От этих двух часов остались в памяти какие-то обрывки. Сначала я сидела на деревянной скамье напротив папы с мамой и пришивала его желтую звезду. Дениза что-то возмущенно говорила полицейскому, а тот смотрел на нее сочувственно. Я помалкивала. Старалась осознать, что же происходит. Наверно, именно тогда до меня все окончательно дошло, и голова была занята только сиюминутным.
Было похоже, будто мы сидим и ждем поезд на вокзале. Нет, было даже намного спокойнее, чем на вокзале. Почти что весело. Тон задавал сам папа. Иногда волнами подступало тревожное предчувствие — что будет дальше, когда кончится это свидание. Но, в сущности, это казалось неважным.
Мы даже разговаривали с полицейским и префектурными служащими. Был среди них человечек маленького роста, очень аккуратный и, казалось, очень concerned[82], настоящий диккенсовский персонаж вроде мистер Чиллипа[83]. Он все советовал нам с Денизой вести себя осторожно. Был искренне огорчен и очень учтив. Самый молодой служащий беспечно раскачивался на дверце. Сцена была достаточно комичной — папа в роли заключенного, представители власти — полны сочувствия и уважения. Что, спрашивается, все мы там делали.

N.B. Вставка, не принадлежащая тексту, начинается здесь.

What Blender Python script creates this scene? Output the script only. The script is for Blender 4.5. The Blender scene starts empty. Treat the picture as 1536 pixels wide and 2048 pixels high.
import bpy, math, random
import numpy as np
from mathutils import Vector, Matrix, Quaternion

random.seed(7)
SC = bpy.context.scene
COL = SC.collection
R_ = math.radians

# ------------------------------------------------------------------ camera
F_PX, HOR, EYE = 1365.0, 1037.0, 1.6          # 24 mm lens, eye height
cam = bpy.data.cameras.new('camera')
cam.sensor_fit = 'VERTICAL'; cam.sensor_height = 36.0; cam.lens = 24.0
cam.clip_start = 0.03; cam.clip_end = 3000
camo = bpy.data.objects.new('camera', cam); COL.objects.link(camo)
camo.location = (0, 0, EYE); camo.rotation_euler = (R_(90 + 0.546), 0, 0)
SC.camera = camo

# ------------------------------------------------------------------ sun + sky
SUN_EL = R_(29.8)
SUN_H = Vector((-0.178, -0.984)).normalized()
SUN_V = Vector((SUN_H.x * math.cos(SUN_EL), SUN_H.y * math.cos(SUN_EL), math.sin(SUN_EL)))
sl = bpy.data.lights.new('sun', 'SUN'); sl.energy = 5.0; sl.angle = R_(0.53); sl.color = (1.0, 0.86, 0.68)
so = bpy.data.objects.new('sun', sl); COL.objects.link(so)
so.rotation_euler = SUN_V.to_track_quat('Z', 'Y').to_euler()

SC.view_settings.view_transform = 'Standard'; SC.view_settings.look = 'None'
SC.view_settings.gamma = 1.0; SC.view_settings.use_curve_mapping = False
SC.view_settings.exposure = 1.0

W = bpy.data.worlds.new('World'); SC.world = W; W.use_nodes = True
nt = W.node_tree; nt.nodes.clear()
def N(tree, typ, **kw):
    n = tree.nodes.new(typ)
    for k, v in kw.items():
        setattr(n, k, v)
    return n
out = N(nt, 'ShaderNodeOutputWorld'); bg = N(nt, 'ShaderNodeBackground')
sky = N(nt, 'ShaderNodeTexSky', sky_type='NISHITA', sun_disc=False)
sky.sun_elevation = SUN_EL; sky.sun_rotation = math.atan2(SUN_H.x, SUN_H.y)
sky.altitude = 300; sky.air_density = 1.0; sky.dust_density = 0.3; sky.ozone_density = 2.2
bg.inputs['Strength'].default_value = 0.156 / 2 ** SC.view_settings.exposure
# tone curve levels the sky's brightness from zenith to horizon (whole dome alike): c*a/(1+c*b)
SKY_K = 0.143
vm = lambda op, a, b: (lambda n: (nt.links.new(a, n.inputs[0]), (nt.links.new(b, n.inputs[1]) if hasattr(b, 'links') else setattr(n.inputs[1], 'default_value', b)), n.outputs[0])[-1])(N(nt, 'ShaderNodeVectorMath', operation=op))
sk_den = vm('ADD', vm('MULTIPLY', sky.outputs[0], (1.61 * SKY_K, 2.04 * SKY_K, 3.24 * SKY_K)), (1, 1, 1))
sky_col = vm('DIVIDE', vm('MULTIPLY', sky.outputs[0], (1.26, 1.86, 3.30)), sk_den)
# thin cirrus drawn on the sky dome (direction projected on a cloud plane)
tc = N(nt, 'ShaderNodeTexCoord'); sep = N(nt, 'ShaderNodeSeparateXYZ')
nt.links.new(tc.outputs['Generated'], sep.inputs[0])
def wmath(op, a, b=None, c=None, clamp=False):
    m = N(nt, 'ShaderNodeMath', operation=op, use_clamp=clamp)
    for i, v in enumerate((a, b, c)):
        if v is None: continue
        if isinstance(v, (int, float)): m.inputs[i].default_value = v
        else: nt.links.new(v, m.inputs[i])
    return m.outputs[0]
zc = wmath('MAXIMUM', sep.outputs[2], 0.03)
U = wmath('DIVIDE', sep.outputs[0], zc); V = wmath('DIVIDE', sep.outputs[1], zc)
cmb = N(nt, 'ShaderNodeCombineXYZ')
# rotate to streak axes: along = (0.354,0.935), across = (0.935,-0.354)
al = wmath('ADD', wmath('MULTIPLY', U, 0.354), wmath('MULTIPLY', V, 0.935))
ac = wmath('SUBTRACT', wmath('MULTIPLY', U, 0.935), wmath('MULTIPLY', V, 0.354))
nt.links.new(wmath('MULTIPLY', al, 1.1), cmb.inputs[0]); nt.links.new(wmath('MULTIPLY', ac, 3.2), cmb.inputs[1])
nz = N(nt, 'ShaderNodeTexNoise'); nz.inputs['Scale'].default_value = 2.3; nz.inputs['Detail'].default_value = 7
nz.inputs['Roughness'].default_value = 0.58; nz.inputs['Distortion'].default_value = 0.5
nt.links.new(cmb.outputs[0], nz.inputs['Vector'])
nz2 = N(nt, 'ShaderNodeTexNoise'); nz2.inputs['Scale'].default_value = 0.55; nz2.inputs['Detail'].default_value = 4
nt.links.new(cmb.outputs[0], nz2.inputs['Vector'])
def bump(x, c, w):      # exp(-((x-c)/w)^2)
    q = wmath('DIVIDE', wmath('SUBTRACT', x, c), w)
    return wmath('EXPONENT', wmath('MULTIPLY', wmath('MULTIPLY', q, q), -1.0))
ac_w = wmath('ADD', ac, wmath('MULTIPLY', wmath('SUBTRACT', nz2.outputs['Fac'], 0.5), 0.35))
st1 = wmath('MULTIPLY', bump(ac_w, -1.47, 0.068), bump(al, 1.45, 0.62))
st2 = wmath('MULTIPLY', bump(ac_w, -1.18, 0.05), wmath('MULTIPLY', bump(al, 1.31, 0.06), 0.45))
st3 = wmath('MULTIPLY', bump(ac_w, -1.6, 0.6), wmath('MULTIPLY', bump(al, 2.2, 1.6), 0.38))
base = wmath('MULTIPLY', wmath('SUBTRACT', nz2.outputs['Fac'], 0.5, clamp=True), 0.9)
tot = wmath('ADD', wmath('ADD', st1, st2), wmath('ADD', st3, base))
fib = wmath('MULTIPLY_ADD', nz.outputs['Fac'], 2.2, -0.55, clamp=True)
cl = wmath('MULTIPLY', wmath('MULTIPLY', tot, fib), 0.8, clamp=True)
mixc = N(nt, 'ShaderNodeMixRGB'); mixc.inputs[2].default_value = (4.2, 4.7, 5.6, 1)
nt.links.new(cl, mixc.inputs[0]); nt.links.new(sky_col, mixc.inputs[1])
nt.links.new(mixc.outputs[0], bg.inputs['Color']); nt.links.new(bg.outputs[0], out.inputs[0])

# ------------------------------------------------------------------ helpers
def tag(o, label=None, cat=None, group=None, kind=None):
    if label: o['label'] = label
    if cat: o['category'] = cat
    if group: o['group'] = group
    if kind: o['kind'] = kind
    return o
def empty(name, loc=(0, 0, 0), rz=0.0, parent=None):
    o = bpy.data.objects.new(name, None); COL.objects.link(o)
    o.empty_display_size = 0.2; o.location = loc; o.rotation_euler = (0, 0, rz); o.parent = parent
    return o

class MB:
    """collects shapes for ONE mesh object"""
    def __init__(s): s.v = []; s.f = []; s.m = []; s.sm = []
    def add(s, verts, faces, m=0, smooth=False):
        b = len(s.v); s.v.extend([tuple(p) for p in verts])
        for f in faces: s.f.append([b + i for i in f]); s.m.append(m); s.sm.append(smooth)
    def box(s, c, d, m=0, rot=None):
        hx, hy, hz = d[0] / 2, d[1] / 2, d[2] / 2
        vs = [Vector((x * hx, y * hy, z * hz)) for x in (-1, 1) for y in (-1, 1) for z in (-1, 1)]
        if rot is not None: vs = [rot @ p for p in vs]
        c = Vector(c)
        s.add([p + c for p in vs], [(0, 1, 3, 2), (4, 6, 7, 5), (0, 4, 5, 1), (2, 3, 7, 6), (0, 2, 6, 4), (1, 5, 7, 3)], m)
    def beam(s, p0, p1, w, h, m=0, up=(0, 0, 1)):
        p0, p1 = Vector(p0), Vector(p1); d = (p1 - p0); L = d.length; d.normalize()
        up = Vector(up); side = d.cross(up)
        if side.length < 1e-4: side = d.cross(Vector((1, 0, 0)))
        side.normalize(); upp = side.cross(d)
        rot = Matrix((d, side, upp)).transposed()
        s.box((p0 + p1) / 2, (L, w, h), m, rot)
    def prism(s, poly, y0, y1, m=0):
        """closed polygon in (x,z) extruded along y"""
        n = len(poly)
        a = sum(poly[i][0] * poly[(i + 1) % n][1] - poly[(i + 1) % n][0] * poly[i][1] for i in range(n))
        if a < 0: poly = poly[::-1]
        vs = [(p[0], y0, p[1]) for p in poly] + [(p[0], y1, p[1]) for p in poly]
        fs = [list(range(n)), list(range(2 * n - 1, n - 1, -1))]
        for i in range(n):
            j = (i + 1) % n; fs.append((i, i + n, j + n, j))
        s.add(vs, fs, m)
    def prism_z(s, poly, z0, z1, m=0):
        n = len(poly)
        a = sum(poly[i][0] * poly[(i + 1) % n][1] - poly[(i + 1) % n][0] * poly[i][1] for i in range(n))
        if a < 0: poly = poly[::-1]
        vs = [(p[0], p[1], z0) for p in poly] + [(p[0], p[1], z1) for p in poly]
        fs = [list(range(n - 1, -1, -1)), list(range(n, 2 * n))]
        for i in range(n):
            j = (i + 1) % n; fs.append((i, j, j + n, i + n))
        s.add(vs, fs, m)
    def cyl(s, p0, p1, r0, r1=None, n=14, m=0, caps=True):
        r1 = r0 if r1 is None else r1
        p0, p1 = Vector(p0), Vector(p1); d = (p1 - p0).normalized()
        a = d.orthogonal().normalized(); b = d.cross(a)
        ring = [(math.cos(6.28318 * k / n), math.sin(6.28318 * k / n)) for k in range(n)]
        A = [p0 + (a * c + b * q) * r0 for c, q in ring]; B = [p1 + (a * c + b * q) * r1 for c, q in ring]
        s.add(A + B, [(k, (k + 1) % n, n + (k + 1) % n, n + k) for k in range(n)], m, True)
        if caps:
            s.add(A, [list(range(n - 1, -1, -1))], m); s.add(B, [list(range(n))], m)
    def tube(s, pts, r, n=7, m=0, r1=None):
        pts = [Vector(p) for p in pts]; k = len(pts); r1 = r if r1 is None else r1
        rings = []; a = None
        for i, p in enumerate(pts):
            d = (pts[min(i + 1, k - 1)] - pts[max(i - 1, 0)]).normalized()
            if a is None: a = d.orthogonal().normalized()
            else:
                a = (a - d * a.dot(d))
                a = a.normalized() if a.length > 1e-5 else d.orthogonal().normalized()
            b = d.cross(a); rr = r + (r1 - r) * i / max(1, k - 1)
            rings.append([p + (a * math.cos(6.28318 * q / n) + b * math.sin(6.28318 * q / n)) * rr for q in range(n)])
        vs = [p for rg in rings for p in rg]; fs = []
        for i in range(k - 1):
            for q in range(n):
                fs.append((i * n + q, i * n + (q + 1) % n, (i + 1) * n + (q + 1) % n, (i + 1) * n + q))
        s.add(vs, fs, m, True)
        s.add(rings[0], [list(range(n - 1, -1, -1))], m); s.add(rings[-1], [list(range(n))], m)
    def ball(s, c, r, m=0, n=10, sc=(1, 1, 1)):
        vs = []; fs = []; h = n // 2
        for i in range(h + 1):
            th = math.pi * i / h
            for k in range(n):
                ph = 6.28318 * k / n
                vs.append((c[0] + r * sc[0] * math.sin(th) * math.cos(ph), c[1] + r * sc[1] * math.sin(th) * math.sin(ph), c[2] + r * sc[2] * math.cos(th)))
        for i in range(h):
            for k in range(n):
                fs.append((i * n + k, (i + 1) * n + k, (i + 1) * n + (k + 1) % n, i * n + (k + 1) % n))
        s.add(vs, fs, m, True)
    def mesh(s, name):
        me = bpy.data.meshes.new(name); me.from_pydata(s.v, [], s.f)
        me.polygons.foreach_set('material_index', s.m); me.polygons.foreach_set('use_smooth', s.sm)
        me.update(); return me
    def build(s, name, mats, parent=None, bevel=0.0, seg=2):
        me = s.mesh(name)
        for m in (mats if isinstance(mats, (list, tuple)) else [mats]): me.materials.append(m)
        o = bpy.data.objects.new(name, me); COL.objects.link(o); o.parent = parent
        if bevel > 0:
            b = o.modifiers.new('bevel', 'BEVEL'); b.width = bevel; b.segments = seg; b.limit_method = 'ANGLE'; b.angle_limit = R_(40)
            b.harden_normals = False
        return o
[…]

Но все это потому, что с нами не было немцев. Поскольку все были французы, жуткий смысл происходящего не ощущался в полной мере.
Забыла описать подробности ареста, это все, что я знаю с папиных слов, и не узнаю больше, пока он не вернется. Его действительно доставили на улицу Греффюль, потом — на проспект Фоша, где на него налетел немецкий офицер (или, как я расслышала, солдат), стал его оскорблять (schwein[84] и все такое) и сорвал с него звезду с криком: «В Дранси, в Дранси!» Это все, что я поняла. Папа говорил довольно сбивчиво, потому что мы засыпали его вопросами.
В середине свидания вдруг поднялась какая-то суета. То и дело открывалась и закрывалась дверь в коридор. Один из полицейских громко сказал: «Они пытались разговаривать с заключенным через щели в стене». А служащий ему ответил: «Впустите их, это мать и невеста». До этого я никогда не бывала в тюрьме. Но то, что подразумевалось в этих словах, в ту же секунду воскресило в памяти все сцены в полицейском участке из «Преступления и наказания», вернее, одну обобщенную сцену. Как будто действие всего романа сосредоточилось в полицейском участке.
Опять открылась дверь, вошли три женщины: мать, толстая блондинка простецкого вида, невеста, а третья, должно быть, сестра, потом ввели заключенного — черноволосого юношу, красивого какой-то грубоватой красотой, это был итальянский еврей, которого, кажется, обвиняли в торговле на черном рынке. Все они сели на деревянную скамью напротив нашей. И вот тогда запахло настоящей бедой. Но мы, все четверо, были настолько далеки от этих несчастных людей, что я и забыла, что мой отец тоже арестован.